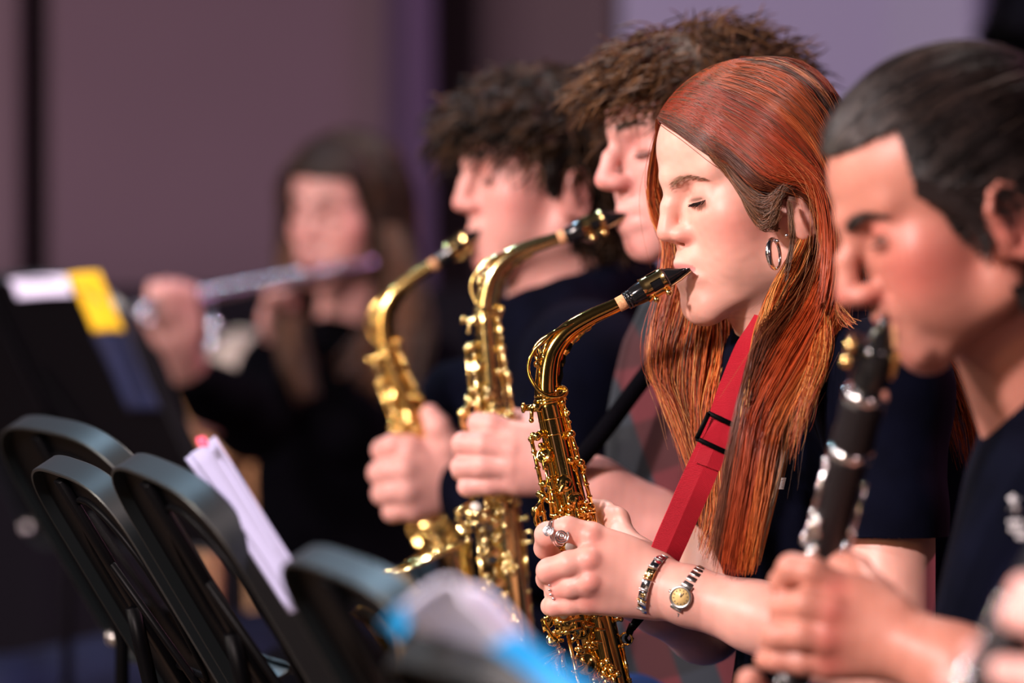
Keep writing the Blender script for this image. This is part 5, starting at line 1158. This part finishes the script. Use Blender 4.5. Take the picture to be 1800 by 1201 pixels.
# ---- flute player
def flute_woman():
    me = empty('person', (float(W(640, 1200, 6.65)[0]), 6.65, 0), 'blurred woman with long brown hair in black playing the flute', 'person')
    fr = Frame(W(609, 366, 6.6), 55, 8, -4)
    q = dict(skin=(.52, .26, .235), red=(.50, .15, .13), lip=(.52, .16, .16), brow=(.06, .035, .025), nose=.110, nose_z=-.031, eye_open=.3, tip=.0092, bridge=.088, brow_w=1.2, brow_a=.8, lip_w=.8, blush=.6, lash=.9, ears=(1,))  # skin darkened: the shadow on her face is put into the colour
    v = Vox(fr.o-np.array([.15, .15, .30]), fr.o+np.array([.15, .15, .14]), .0036)
    head_prims(v, fr, q); v.cap(fr.w((0, -.02, -.06)), W(620, 580, 6.66), .048, .058, .03)
    P, Q = v.mesh(); parts = [(P, Q, skin_colors(P, fr, q))]; HP, HQ = P, Q; rm = RadMap(P, fr)
    h = Vox(W(200, 780, 6.0), W(420, 470, 6.45), .0034)
    h.chain(WS([(318, 610, 6.24), (350, 690, 6.30), (372, 730, 6.32)]), [.027, .030, .033], .012)
    mcp = WS([(285, 545, 6.20), (300, 540, 6.20), (318, 540, 6.21), (334, 545, 6.22)])
    add_hand(h, W(318, 605, 6.24), mcp, [WS([(272, 520, 6.19), (272, 508, 6.21), (275, 520, 6.24)]), WS([(292, 515, 6.19), (293, 505, 6.21), (296, 518, 6.24)]), WS([(314, 514, 6.20), (315, 506, 6.22), (318, 518, 6.25)]), WS([(334, 520, 6.21), (336, 512, 6.23), (338, 524, 6.26)])],
             WS([(300, 600, 6.22), (270, 575, 6.22), (255, 552, 6.23)]), (W(308, 575, 6.225), (.040, .020, .038)), .0115, .026)
    P, Q = h.mesh(); parts.append((P, Q, plain_skin(P, q)))
    h = Vox(W(420, 650, 6.25), W(560, 480, 6.6), .004)
    h.ell(W(490, 560, 6.45), (.03, .03, .035), k=.01)
    for k in range(4): h.chain(WS([(478+9*k, 545, 6.42), (476+9*k, 520, 6.40), (478+9*k, 508, 6.42)]), [.011, .010, .009], .003)
    h.chain(WS([(505, 555, 6.43), (512, 530, 6.41)]), [.013, .010], .004); h.cap(W(490, 565, 6.46), W(500, 640, 6.5), .027, .03, .01)
    P, Q = h.mesh(); parts.append((P, Q, plain_skin(P, q)))
    V, F, C = mesh_join(parts); mesh_obj('body', V, F, SKIN, me, C)
    for s in (1, -1): eyeball(me, fr, s); brow_hairs(me, fr, s, 120, (.05, .03, .02), rad=.0004); lashes(me, fr, s, 40, .008, seed=s+9)
    t = Vox(W(250, 1420, 6.15), W(900, 540, 7.05), .006)
    t.cap(W(622, 590, 6.66), W(625, 620, 6.66), .062, .08, .03); t.cap(W(500, 660, 6.52), W(745, 665, 6.78), .065, .068, .06); t.ell(W(620, 830, 6.65), (.15, .13, .20), k=.05); t.ell(W(630, 1050, 6.65), (.15, .14, .20), k=.06)
    t.chain(WS([(490, 670, 6.50), (440, 740, 6.40), (390, 705, 6.33), (352, 672, 6.29)]), [.062, .055, .044, .038], .03)
    t.chain(WS([(740, 670, 6.78), (730, 820, 6.62), (600, 760, 6.50), (505, 650, 6.48)]), [.062, .052, .044, .036], .03)
    P, Q = t.mesh(); P = wrinkle(P, W(620, 850, 6.65), .006, 24, 75); mesh_obj('top', P, Q, BLACKC, me)
    j = Vox((-.95, 6.15, -.005), (.10, 6.85, .85), .009)
    for a, b in (((-.18, 6.70, .50), (-.60, 6.42, .50)), ((-.30, 6.55, .50), (-.74, 6.25, .50))):
        a, b = np.array(a), np.array(b); j.chain([a, (a+b)/2+[0, 0, .02], b], [.10, .085, .062], .03); j.chain([b, b+[.02, 0, -.3], b+[.05, 0, -.5]], [.062, .052, .042], .02); e_ = b+[.05, 0, -.555]; j.cap(e_, e_+[-.14, -.05, -.005], .042, .035, .02)
    j.ell((-.2, 6.65, .60), (.15, .17, .12), k=.04); P, Q = j.mesh(); mesh_obj('jeans', P, Q, simple('light_denim', (.003, .006, .022), .85, 0, .2, vary=.3, vscale=20), me)
    hb = Vox(fr.o-np.array([.17, .17, .30]), fr.o+np.array([.17, .17, .15]), .0042)
    hb.cap(fr.w((0, -.045, -.02)), fr.w((0, -.07, -.22)), .066, .07, .04)
    hb.ell(fr.w((0, .07, -.03)), (.060, .055, .085), fr.B, .01, 'sub')
    P, Q = hb.mesh(); hair = mesh_obj('hair', P, Q, HAIRBASE, me, np.tile((.014, .007, .005), (len(P), 1)))
    V, F, _, _ = scalp(HP, HQ, fr, [(-.10, .02), (-.04, .034), (0, .046), (.032, .058), (.052, .066), (.060, .2)], lambda a: .060+a*.0, .008); mesh_obj('hair_base', V, F, HAIRBASE, hair, np.tile((.014, .007, .005), (len(V), 1)))
    G = []
    for th in np.linspace(-2.5, 2.5, 9):    # curtain of hair around the head, parted over the face
        sg = 1 if th > 0 else -1; a = abs(th); ph = .50+a*.92
        gl = [fr.w((.004*sg, .045-.03*a, .117))]
        for u, k in ((.095, .75), (.05, 1.0), (.0, 1.08), (-.06, 1.12), (-.12, 1.15), (-.20, 1.20), (-.29, 1.15)):
            kk = k*(1.22 if sg < 0 and u < .09 else 1.0); gl.append(fr.w((sg*.082*kk*math.sin(ph), .084*kk*math.cos(ph)-.012, u)))
        G.append(gl)
    n = 2600; c_ = mixcols(n, [(.030, .013, .009), (.014, .007, .006), (.11, .045, .02)], [.4, .48, .12], 77, .2)
    strands('hair_lock', rm.push(np.concatenate([sheet(G[:4], n//2, 20, .008, .004, .004, 78, clump=.4, nclump=40), sheet(G[5:], n//2, 20, .008, .004, .004, 79, clump=.4, nclump=40)]), .006), np.full(n, .0012), c_, HAIR, hair)
    fl_ = [[(508, 420), (496, 480), (490, 560), (502, 630), (522, 700)], [(515, 440), (512, 500), (520, 570), (540, 640), (556, 690)]]
    fr_ = [[(672, 400), (690, 470), (672, 550), (630, 610), (590, 650)], [(690, 400), (715, 480), (712, 560), (690, 640), (650, 690)], [(705, 400), (738, 490), (748, 580), (735, 670), (715, 740)]]
    for sd, G_, d0 in ((81, fl_, 6.46), (82, fr_, 6.52)):
        S = sheet([WS([(x, y, d0-.02*i) for i, (x, y) in enumerate(g_)]) for g_ in G_], 420, 16, .015, .006, .004, sd, clump=.4, nclump=20, ends=.3)
        strands('hair_lock', S, np.full(420, .0012), mixcols(420, [(.08, .032, .015), (.17, .07, .03), (.04, .018, .011)], [.45, .25, .3], sd, .2), HAIR, hair)
    return me
flutist = flute_woman()
fl = empty('flute', W(560, 486, 6.46), 'silver flute held across by the blurred brown-haired woman', 'flute')
fa, fb = W(662, 463, 6.50), W(180, 556, 6.12); fx = unit(fb-fa); Lf = np.linalg.norm(fb-fa)
FLT = simple('flute_silver', (0.55, 0.56, 0.66), .22, 1.0)
g = Geo(); lathe(g, fa, fx, [(0, .008), (0, .0100), (.02, .0100), (.021, .0096), (Lf-.002, .0098), (Lf, .008)], 24); g.obj('tube', FLT, fl)
g = Geo(); lathe(g, fa+fx*.10, fx, [(0, .0102), (.012, .0112), (.024, .0102)], 24); g.obj('tenon_ring', FLT, fl)
g = Geo(); c0 = fa+fx*.075+np.array([0, -.004, .009]); lathe(g, c0, (0, -.4, 1), [(0, .012), (.002, .0125), (.003, .010), (.002, .004)], 20); g.obj('lip_plate', FLT, fl)
for k in range(13):
    c0 = fa+fx*(.16+k*.0195)+np.array([0, -.0065, .0085]); g = Geo(); lathe(g, c0, (0, -.6, 1), [(0, .0072), (.003, .0078), (.004, .0070), (.0045, .0001)], 18); g.obj('key_cup', FLT, fl)
for off in ((0, -.012, -.002), (0, -.010, .007)):
    g = Geo(); o_ = np.array(off); rod(g, fa+fx*.15+o_, fa+fx*(Lf-.02)+o_, .0020, 8)
    for k in range(10): ball(g, fa+fx*(.15+k*.035)+o_, .0034, 7)
    g.obj('key_rod', FLT, fl)
for px, py, r in ((375, 572, .010), (373, 604, .009), (247, 548, .011), (262, 566, .006)):
    g = Geo(); ball(g, W(px, py, 6.16), r, 9, sq=.6, axis=(0, -1, .6)); rod(g, W(px, py, 6.165), W(px-4, 530, 6.22), .002); g.obj('trill_key', FLT, fl)

# ---- player at the right edge of whom only a hand shows, with another clarinet
edge = empty('person', (float(W(2000, 1200, 2.72)[0]), 2.72, 0), 'hand of an unseen player at the lower right corner, with pale pink fingers', 'person')
h = Vox(W(1560, 1480, 2.55), W(2080, 960, 2.85), .0026); q_ = dict(skin=(.72, .40, .36), red=(.66, .22, .20))
mcp = WS([(1880, 1080, 2.68), (1884, 1130, 2.66), (1880, 1180, 2.66), (1872, 1230, 2.67)])
add_hand(h, W(1990, 1170, 2.70), mcp, [WS([(1838, 1050, 2.68), (1803, 1040, 2.69), (1794, 1062, 2.71)]), WS([(1835, 1092, 2.66), (1790, 1080, 2.67), (1782, 1098, 2.70)]), WS([(1830, 1190, 2.66), (1765, 1185, 2.67), (1715, 1150, 2.69)]), WS([(1820, 1245, 2.67), (1720, 1225, 2.68), (1668, 1190, 2.69)])],
         WS([(1960, 1110, 2.72), (1900, 1040, 2.75), (1850, 1010, 2.76)]), (W(1935, 1150, 2.69), (.035, .018, .038)), .0105, .026)
h.chain(WS([(1990, 1170, 2.70), (2070, 1210, 2.70)]), [.027, .03], .01)
P, Q = h.mesh(); mesh_obj('body', P, Q, SKIN, edge, plain_skin(P, q_))
g = Geo(); sweep(g, catmull(WS([(2040, 1195, 2.70), (2200, 1270, 2.72), (2330, 1150, 2.76), (2350, 900, 2.80)]), 20), np.linspace(.038, .06, 20), 20); g.obj('sleeve', NAVY, edge)
clar2 = build_clarinet(W(1985, 740, 2.74), W(1985-215*1.5, 740+395*1.5, 2.66), .9, 'silver-keyed instrument fragment at the lower right corner held by the unseen player')
# ------------------------------------------------------------------ setting: floor and acoustic shell
def setting():
    fl_m = simple('stage_floor_wood', (.10, .065, .04), .45, vary=.25, vscale=3)
    g = Geo(); box(g, (0, 5.0, -.03), (5.5, 0, 0), (0, 6.0, 0), (0, 0, .025)); base = g.obj('floor', fl_m, None, kind='structure', smooth=False)
    me0 = None
    for i in range(22):     # floorboards run across the stage
        g = Geo(); box(g, (0, -.85+i*.54, -.0035-.0006*(i % 3)), (5.5, 0, 0), (0, .267, 0), (0, 0, .0035), bev=.002); g.obj('floorboard', fl_m, base, smooth=False)
setting()
WALLM = simple('shell_panel', (.105, .068, .092), .75, 0, .2, bump=(6, .05, .01), vary=.06, vscale=1.2)
WALLD = simple('shell_dark_seam', (.05, .022, .032), .8, 0, .2)  # dark backing wall that shows between the panels
g = Geo(); box(g, (0, 9.85, 2.4), (5.5, 0, 0), (0, .05, 0), (0, 0, 2.5)); wl = g.obj('wall_back', WALLD, None, kind='structure', smooth=False)
def wx(px, d): return (px-900)/FPX*d
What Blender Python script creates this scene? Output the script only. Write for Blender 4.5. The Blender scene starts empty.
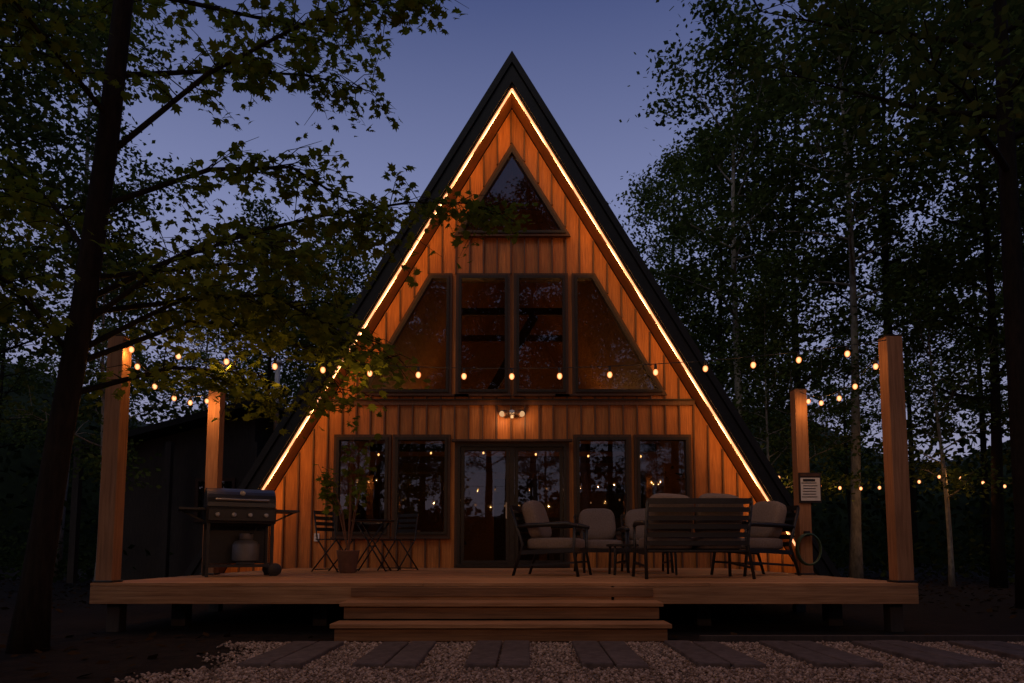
import bpy, bmesh, math, random
import numpy as np
from mathutils import Vector, Matrix
random.seed(7); np.random.seed(7)
scn=bpy.context.scene
col=scn.collection
# ---------------------------------------------------------------- materials
def newmat(name):
    m=bpy.data.materials.new(name); m.use_nodes=True
    nt=m.node_tree; nt.nodes.clear()
    out=nt.nodes.new('ShaderNodeOutputMaterial')
    return m,nt,out
def N(nt,t,**kw):
    n=nt.nodes.new(t)
    for k,v in kw.items(): setattr(n,k,v)
    return n
def mat_noise(name,c1,c2,scale=5,stretch=(1,1,1),rough=.6,metal=0,bump=.2,detail=6,board=None,boardvar=.35,bumpscale=None,spec=.5):
    m,nt,out=newmat(name); L=nt.links.new
    tc=N(nt,'ShaderNodeTexCoord'); mp=N(nt,'ShaderNodeMapping'); mp.inputs['Scale'].default_value=stretch
    L(tc.outputs['Object'],mp.inputs['Vector'])
    no=N(nt,'ShaderNodeTexNoise'); no.inputs['Scale'].default_value=scale; no.inputs['Detail'].default_value=detail
    no.inputs['Roughness'].default_value=.65
    L(mp.outputs[0],no.inputs['Vector'])
    cr=N(nt,'ShaderNodeValToRGB'); cr.color_ramp.elements[0].position=.3; cr.color_ramp.elements[1].position=.7
    cr.color_ramp.elements[0].color=(*c1,1); cr.color_ramp.elements[1].color=(*c2,1)
    L(no.outputs['Fac'],cr.inputs[0])
    colout=cr.outputs[0]
    n2=N(nt,'ShaderNodeTexNoise'); n2.inputs['Scale'].default_value=.9; n2.inputs['Detail'].default_value=3
    L(tc.outputs['Object'],n2.inputs['Vector'])
    mr=N(nt,'ShaderNodeMapRange'); mr.inputs['From Min'].default_value=.3; mr.inputs['From Max'].default_value=.7
    mr.inputs['To Min'].default_value=.75; mr.inputs['To Max'].default_value=1.2
    L(n2.outputs['Fac'],mr.inputs['Value'])
    vm=N(nt,'ShaderNodeVectorMath',operation='SCALE'); L(colout,vm.inputs[0]); L(mr.outputs[0],vm.inputs['Scale'])
    colout=vm.outputs[0]
    if board:
        ax,w,off=board
        sx=N(nt,'ShaderNodeSeparateXYZ'); L(tc.outputs['Object'],sx.inputs[0])
        a=N(nt,'ShaderNodeMath',operation='ADD'); L(sx.outputs[ax],a.inputs[0]); a.inputs[1].default_value=off
        d=N(nt,'ShaderNodeMath',operation='DIVIDE'); L(a.outputs[0],d.inputs[0]); d.inputs[1].default_value=w
        f=N(nt,'ShaderNodeMath',operation='FLOOR'); L(d.outputs[0],f.inputs[0])
        wn=N(nt,'ShaderNodeTexWhiteNoise',noise_dimensions='1D'); L(f.outputs[0],wn.inputs['W'])
        m2=N(nt,'ShaderNodeMapRange'); m2.inputs['To Min'].default_value=1-boardvar; m2.inputs['To Max'].default_value=1+boardvar
        L(wn.outputs['Value'],m2.inputs['Value'])
        v2=N(nt,'ShaderNodeVectorMath',operation='SCALE'); L(colout,v2.inputs[0]); L(m2.outputs[0],v2.inputs['Scale'])
        colout=v2.outputs[0]
    b=N(nt,'ShaderNodeBsdfPrincipled'); b.inputs['Roughness'].default_value=rough; b.inputs['Metallic'].default_value=metal
    b.inputs['Specular IOR Level'].default_value=spec
    L(colout,b.inputs['Base Color'])
    if bump:
        bp=N(nt,'ShaderNodeBump'); bp.inputs['Strength'].default_value=bump; bp.inputs['Distance'].default_value=.01
        if bumpscale:
            n3=N(nt,'ShaderNodeTexNoise'); n3.inputs['Scale'].default_value=bumpscale; n3.inputs['Detail'].default_value=5
            L(tc.outputs['Object'],n3.inputs['Vector']); L(n3.outputs['Fac'],bp.inputs['Height'])
        else: L(no.outputs['Fac'],bp.inputs['Height'])
        L(bp.outputs[0],b.inputs['Normal'])
    L(b.outputs[0],out.inputs[0]); return m
def mat_emit(name,c,s,sampling=None):
    m,nt,out=newmat(name); e=N(nt,'ShaderNodeEmission'); e.inputs[0].default_value=(*c,1); e.inputs[1].default_value=s
    nt.links.new(e.outputs[0],out.inputs[0])
    if sampling: m.cycles.emission_sampling=sampling
    return m
def mat_glass(name,tint=(.66,.58,.5),boost=1.1):
    m,nt,out=newmat(name); L=nt.links.new
    fr=N(nt,'ShaderNodeFresnel'); fr.inputs[0].default_value=1.5
    mu=N(nt,'ShaderNodeMath',operation='MULTIPLY_ADD'); mu.inputs[1].default_value=boost; mu.inputs[2].default_value=.055; mu.use_clamp=True
    L(fr.outputs[0],mu.inputs[0])
    t=N(nt,'ShaderNodeBsdfTransparent'); t.inputs[0].default_value=(*tint,1)
    g=N(nt,'ShaderNodeBsdfGlossy'); g.inputs['Roughness'].default_value=.012
    no=N(nt,'ShaderNodeTexNoise'); no.inputs['Scale'].default_value=1.1; no.inputs['Detail'].default_value=1
    tc=N(nt,'ShaderNodeTexCoord'); L(tc.outputs['Object'],no.inputs['Vector'])
    bp=N(nt,'ShaderNodeBump'); bp.inputs['Strength'].default_value=.08; bp.inputs['Distance'].default_value=.02
    L(no.outputs['Fac'],bp.inputs['Height']); L(bp.outputs[0],g.inputs['Normal'])
    mx=N(nt,'ShaderNodeMixShader'); L(mu.outputs[0],mx.inputs[0]); L(t.outputs[0],mx.inputs[1]); L(g.outputs[0],mx.inputs[2])
    L(mx.outputs[0],out.inputs[0]); return m
def mat_leaf(name,c1,c2,trans=.4):
    m,nt,out=newmat(name); L=nt.links.new
    ge=N(nt,'ShaderNodeNewGeometry')
    tc=N(nt,'ShaderNodeTexCoord'); no=N(nt,'ShaderNodeTexNoise'); no.inputs['Scale'].default_value=.8; no.inputs['Detail'].default_value=2
    L(tc.outputs['Object'],no.inputs['Vector'])
    av=N(nt,'ShaderNodeMath',operation='MULTIPLY_ADD'); L(ge.outputs['Random Per Island'],av.inputs[0]); av.inputs[1].default_value=.6
    s=N(nt,'ShaderNodeMath',operation='MULTIPLY_ADD'); L(no.outputs['Fac'],s.inputs[0]); s.inputs[1].default_value=1.4; s.inputs[2].default_value=-.5
    L(s.outputs[0],av.inputs[2])
    cr=N(nt,'ShaderNodeValToRGB'); cr.color_ramp.elements[0].color=(*c1,1); cr.color_ramp.elements[1].color=(*c2,1)
    L(av.outputs[0],cr.inputs[0])
    b=N(nt,'ShaderNodeBsdfDiffuse')
    L(cr.outputs[0],b.inputs['Color'])
    t=N(nt,'ShaderNodeBsdfTranslucent'); L(cr.outputs[0],t.inputs[0])
    mx=N(nt,'ShaderNodeMixShader'); mx.inputs[0].default_value=trans
    L(b.outputs[0],mx.inputs[1]); L(t.outputs[0],mx.inputs[2]); L(mx.outputs[0],out.inputs[0]); return m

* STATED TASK
Copy out the lines in which the string "scene" appears.

* COMPLETE ANSWER
What Blender Python script creates this scene? Output the script only. Write for Blender 4.5. The Blender scene starts empty.
scn=bpy.context.scene